Tuesday, January 06, 2004

Lautenberg Blasts OSHA

Citing OSHA's decision not to seek criminal investigations in the vast majority of willful citations (where the employer knowingly sends a worker into a dangerous situation), Senator Frank Lautenberg (D-NJ) called the agency's behavior "an astounding record of failure by the one federal agency charged with ensuring workplace safety."

Lautenberg promised to introduce legislation that "will require OSHA to provide within 60 days of the end of each month, a review of the number of deaths and injuries reported and any and all actions taken by OSHA to punish those companies which have placed these employees in danger."

The source of Lautenberg's anger was the recent New York Times Series, When Workers Die, which documented that during the last two decades, OSHA investigated over 1,200 cases where deaths were caused by "willful" safety violations of the employer, but did not seek prosecution in over 90% of those cases.

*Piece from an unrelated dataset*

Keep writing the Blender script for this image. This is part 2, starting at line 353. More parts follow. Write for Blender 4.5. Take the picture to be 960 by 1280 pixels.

According to Occupational Hazards
An OSHA spokesperson said the agency is aware of Lautenberg's letter, as it is posted on his Web site, but OSHA has not officially received the letter and therefore had no comment on it at press time.
Senator Jon Corzine, also of New Jersey, has introduced legislation that would make it a felony and increase penalties when workers are killed because of willful safety violations. As the New York Times discussed, it is currently only a misdemeanor to willfully kill someone in the workplace, making federal prosecutors reluctant to go through all the work of prosecuting employers for what would be, at most, a six-month sentence.